There are serious questions whether the purposes of criminal punishment – deterrence and retribution — are served by imposing criminal liability on companies for the actions of a single or a small number of employees which are contrary to the company’s compliance program. The occurrence of a violation does not conclusively establish that a company’s compliance program is ineffective. People act for a variety of reasons, some of which can be addressed by a compliance program and some which cannot be addressed by a compliance program. If a company is held strictly liable no matter how much time and effort it devotes to compliance, the company has little incentive to commit to the compliance program. In the absence of factual link between the criminal conduct of an employee and the company’s supervisors or senior managers, is it fair to impose criminal liability on the company
Those who advocate for reforming the doctrine of respondeat superior need to address how such a narrowing can be crafted. Should liability for the conduct of an employee be attributed to the company if some level of management was aware of, or participated in, the criminal conduct? Or should corporate criminal liability depend on some showing that the company did not have an effective compliance program? I have addressed the problems with this latter standard in my prior post on the FCPA compliance defense issue.
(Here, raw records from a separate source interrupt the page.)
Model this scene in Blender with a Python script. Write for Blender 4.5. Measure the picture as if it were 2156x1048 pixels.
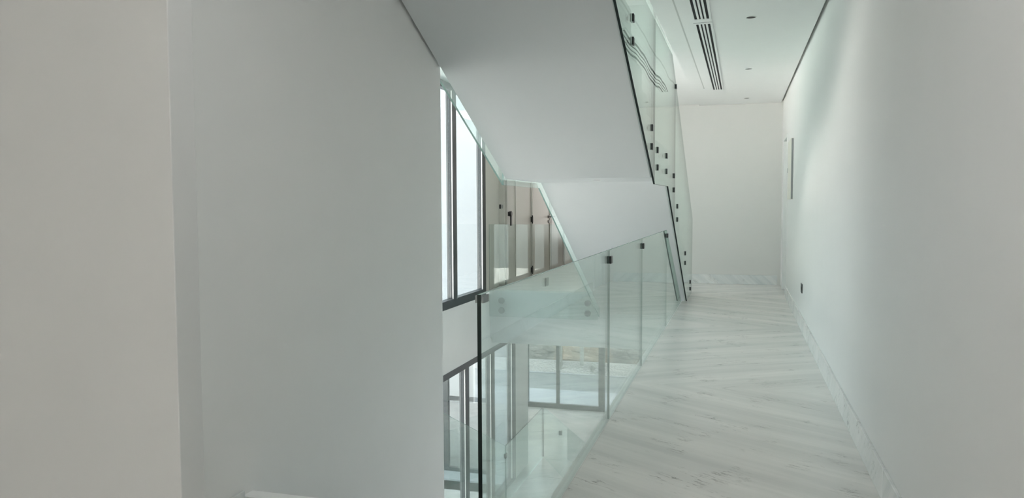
import bpy, bmesh, math, random
from mathutils import Vector, Matrix
for _o in list(bpy.data.objects): bpy.data.objects.remove(_o, do_unlink=True)
sc = bpy.context.scene
COL = sc.collection

# ------------------------------------------------------------------ camera
YAW, PITCH, ROLL, FPX = 0.287191, 0.056335, -0.004463, 1632.27
EYE = Vector((0.0, 0.0, 1.5))
fwd = Vector((-math.sin(YAW)*math.cos(PITCH), math.cos(YAW)*math.cos(PITCH), -math.sin(PITCH)))
rgt0 = Vector((math.cos(YAW), math.sin(YAW), 0.0))
up0 = rgt0.cross(fwd)
rgt = math.cos(ROLL)*rgt0 + math.sin(ROLL)*up0
upv = -math.sin(ROLL)*rgt0 + math.cos(ROLL)*up0
cam_data = bpy.data.cameras.new('camera')
cam = bpy.data.objects.new('camera', cam_data); COL.objects.link(cam)
cam_data.sensor_fit = 'HORIZONTAL'; cam_data.sensor_width = 36.0
cam_data.lens = FPX/2156.0*36.0
cam_data.clip_start = 0.05; cam_data.clip_end = 300
M = Matrix.Identity(4)
for i in range(3):
    M[i][0] = rgt[i]; M[i][1] = upv[i]; M[i][2] = -fwd[i]; M[i][3] = EYE[i]
cam.matrix_world = M
sc.camera = cam

# ------------------------------------------------------------------ world and exposure
world = bpy.data.worlds.new('overcast_sky'); sc.world = world; world.use_nodes = True
wn = world.node_tree.nodes; wl = world.node_tree.links
bg = wn['Background']
geo = wn.new('ShaderNodeNewGeometry'); sep = wn.new('ShaderNodeSeparateXYZ')
wl.new(geo.outputs['Incoming'], sep.inputs[0])
ramp = wn.new('ShaderNodeValToRGB')
neg = wn.new('ShaderNodeMath'); neg.operation = 'MULTIPLY_ADD'; neg.inputs[1].default_value = -0.5; neg.inputs[2].default_value = 0.5
wl.new(sep.outputs['Z'], neg.inputs[0]); wl.new(neg.outputs[0], ramp.inputs[0])
ramp.color_ramp.elements[0].position = 0.45; ramp.color_ramp.elements[0].color = (0.52, 0.54, 0.53, 1)
ramp.color_ramp.elements[1].position = 0.75; ramp.color_ramp.elements[1].color = (0.92, 0.985, 1.0, 1)
wl.new(ramp.outputs[0], bg.inputs['Color'])
bg.inputs['Strength'].default_value = 4.0

sc.view_settings.view_transform = 'Standard'; sc.view_settings.look = 'None'
sc.view_settings.gamma = 1.0; sc.view_settings.use_curve_mapping = False
sc.view_settings.exposure = 0.6
cy = sc.cycles
cy.use_denoising = True
try: cy.denoiser = 'OPENIMAGEDENOISE'
except Exception: pass
cy.max_bounces = 14; cy.diffuse_bounces = 8; cy.glossy_bounces = 6; cy.transmission_bounces = 6
cy.transparent_max_bounces = 28; cy.caustics_reflective = False; cy.caustics_refractive = False
cy.sample_clamp_indirect = 12.0

def area(name, loc, rot, sx, sy, energy, color=(0.93, 1.0, 0.99), portal=False):
    d = bpy.data.lights.new(name, 'AREA'); d.shape = 'RECTANGLE'; d.size = sx; d.size_y = sy
    d.energy = energy; d.color = color
    if portal: d.cycles.is_portal = True
    o = bpy.data.objects.new(name, d); COL.objects.link(o); o.location = loc; o.rotation_euler = rot
    return o
H = math.pi/2
# portals guide daylight through the openings; the other area lights are added fill
area('daylight_left_upper', (-4.46, 9.25, 1.65), (0, -H, 0), 3.3, 7.2, 1, portal=True)
area('daylight_left_lower', (-4.46, 10.3, -2.5), (0, -H, 0), 2.9, 8.8, 1, portal=True)
area('daylight_front_lower', (-3.5, 20.4, -2.5), (-H, 0, 0), 4.0, 3.0, 1, portal=True)
area('daylight_rear', (-1.55, -12.05, 1.5), (H, 0, 0), 4.1, 3.0, 1, portal=True)
area('void_top_fill', (-1.6, 5.2, 7.12), (0, 0, 0), 2.6, 3.4, 90, (1.0, 0.99, 0.96))  # unseen lamp added under the closed upper ceiling to light the void
area('rear_fill', (-1.55, -11.95, 1.5), (H, 0, 0), 4.0, 2.9, 4, (1.0, 0.98, 0.96))  # extra lamp added at the rear opening to lift the near surfaces
area('near_ceiling_fill', (-0.4, 1.7, 3.18), (0, 0, 0), 1.8, 1.4, 10, (1.0, 0.985, 0.965))  # added above the view to brighten the near floor and walls
area('stair_head_fill', (-1.1, 2.7, 3.20), (0, 0.35, 0), 0.7, 1.0, 2.5, (0.97, 1.0, 0.98))  # added out of view to brighten the stairwell wall and nearby floor
_s = bpy.data.lights.new('sun', 'SUN'); _s.energy = 46; _s.angle = 0.02; _s.color = (1.0, 0.97, 0.92)
_so = bpy.data.objects.new('sun', _s); COL.objects.link(_so)
_so.rotation_euler = Vector((0.45*0.788, -0.893*0.788, 0.616)).to_track_quat('Z', 'Y').to_euler()
area('hall_end_fill', (-3.6, 20.55, 1.7), (-H, 0, 0), 0.9, 2.2, 16, (1.0, 0.98, 0.95))  # added lamp before a closed end wall, lightens the hall doors
area('hall_top_fill', (-3.55, 16.0, 3.30), (0, 0, 0), 0.7, 4.0, 12, (1.0, 0.99, 0.96))  # unseen lamp added to brighten the hall floor

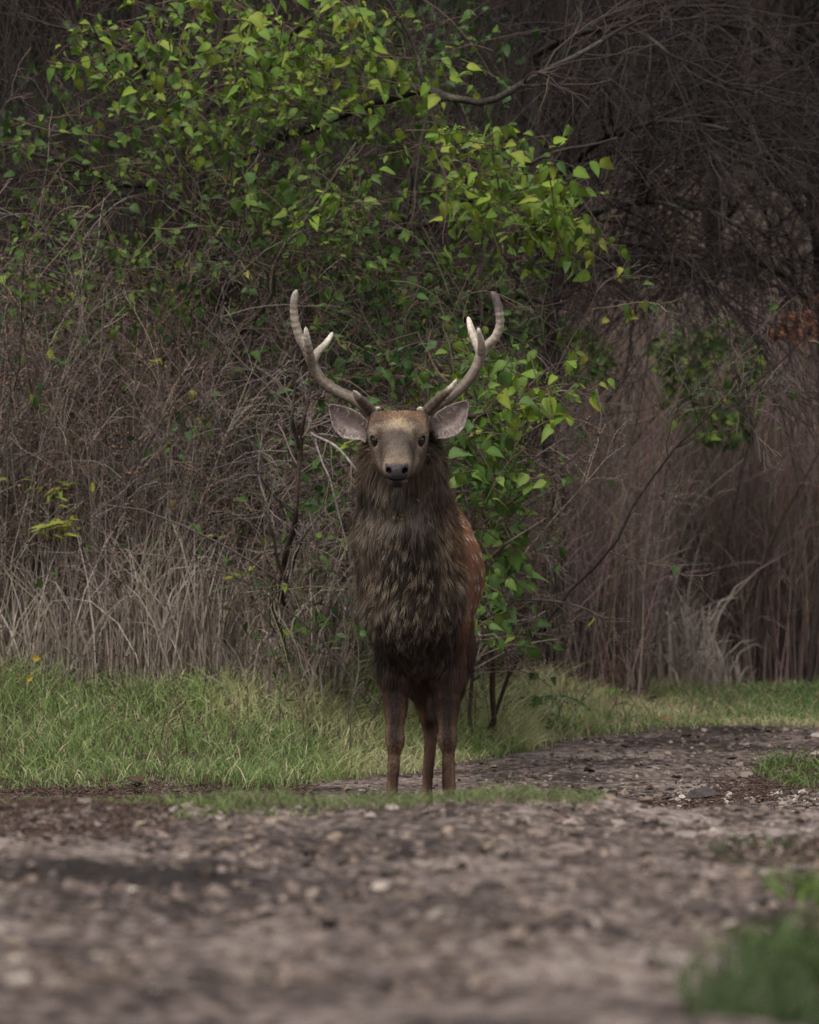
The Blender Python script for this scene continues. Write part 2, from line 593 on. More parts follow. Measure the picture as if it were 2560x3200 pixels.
def gradient(prims, p, e=0.003):
    g = np.stack([sdf(p + np.eye(3)[i] * e, prims) - sdf(p - np.eye(3)[i] * e, prims) for i in range(3)], -1)
    return unit(g)

# ---- head frame: s along the muzzle, t up, l across
HP = rad(14)
POLL = at(1245, 1357, -0.25)
MUZ = np.array([-0.012, -math.cos(HP), -math.sin(HP)])
UPH = np.array([0, -math.sin(HP), math.cos(HP)])
def hd(l, s, t):
    return POLL + np.array([1, 0, 0]) * l + MUZ * s + UPH * t
def head_local(p):
    q = p - POLL
    s = q @ MUZ
    t = q @ UPH
    return q[..., 0] + 0.012 * s, s, t

def HE(l, s, t, rl, rs, rt, k=0.03, sub=False, tilt=0.0):
    return Ell(hd(l, s, t), (rl, rs, rt), pitch=HP + tilt, k=k, sub=sub)

head = [
    HE(0, 0.03, 0.010, .094, .085, .066, .03),
    HE(0, 0.09, 0.012, .092, .085, .058, .04),
    HE(.044, .035, .036, .046, .055, .038, .02), HE(-.044, .035, .036, .046, .055, .038, .02),
    HE(.056, .105, .036, .034, .050, .026, .025), HE(-.056, .105, .036, .034, .050, .026, .025),
    HE(.036, .09, -.042, .038, .085, .056, .035), HE(-.036, .09, -.042, .038, .085, .056, .035),
    HE(.030, .165, -.050, .024, .080, .044, .035), HE(-.030, .165, -.050, .024, .080, .044, .035),
    HE(0, .19, -.022, .050, .11, .056, .035),
    HE(.014, .21, .020, .020, .11, .026, .02), HE(-.014, .21, .020, .020, .11, .026, .02),
    HE(.060, .235, -.012, .016, .060, .040, .02, True), HE(-.060, .235, -.012, .016, .060, .040, .02, True),
    HE(0, .28, -.026, .039, .085, .044, .035),
    HE(0, .335, -.028, .039, .044, .039, .03),
    HE(.022, .352, -.020, .019, .024, .023, .014), HE(-.022, .352, -.020, .019, .024, .023, .014),
    HE(0, .362, -.032, .022, .020, .020, .012),
    HE(0, .29, -.064, .028, .065, .024, .025),
    HE(0, .328, -.068, .023, .024, .014, .015),
    # nostrils, mouth line, tear pits
    HE(.026, .373, -.024, .0075, .016, .0100, .006, True, .3), HE(-.026, .373, -.024, .0075, .016, .0100, .006, True, .3),
    HE(0, .352, -.056, .038, .030, .003, .005, True),
    HE(.090, .172, .010, .028, .042, .020, .014, True, .15), HE(-.090, .172, .010, .028, .042, .020, .014, True, .15),
    # antler pedicles
    Cone(hd(.058, .03, .03), hd(.070, .018, .054), .024, .015, .02), Cone(hd(-.058, .03, .03), hd(-.070, .018, .054), .024, .015, .02),
]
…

It is clear that the Supreme Court needs to address this issue – when and in what context, we can only wait and hope.
Maybe they should tackle the responsible corporate offficer doctrine first.
Great post – nice to see the FCPA reform debate put in proper US context. Now what about a bit of comparative international law?
Corporate liability in the UK took a ‘great leap forward’ with Section 7 of the Bribery Act, partly encouraged by the example of the FCPA but also by the OECD’s good practice guide on criminalisation of foreign bribery. This OECD guide is ‘Annex 1’, the sister standard to ‘Annex 2’ or the 2009 good practice guide on internal controls, ethics and compliance. It goes as follows:
Member countries‟ systems for the liability of legal persons for the bribery of foreign public officials in international business transactions should not restrict the liability to cases where the natural person or persons who perpetrated the offence are prosecuted or convicted.
Member countries‟ systems for the liability of legal persons for the bribery of foreign public officials in international business transactions should take one of the following approaches:
a. the level of authority of the person whose conduct triggers the liability of the legal person is flexible and reflects the wide variety of decision-making systems in legal persons; or
b. the approach is functionally equivalent to the foregoing even though it is only triggered by acts of persons with the highest level managerial authority, because the following cases are covered:
– A person with the highest level managerial authority offers, promises or gives a bribe to a foreign public official;
– A person with the highest level managerial authority directs or authorises a lower level person to offer, promise or give a bribe to a foreign public official; and
– A person with the highest level managerial authority fails to prevent a lower level person from bribing a foreign public official, including through a failure to supervise him or her or through a failure to implement adequate internal controls, ethics and compliance programmes or measures.
Which boils down to saying that respondeat superior goes far beyond international requirements or even good practice, with headroom to accomodate a suitable FCPA ‘compliance defence’.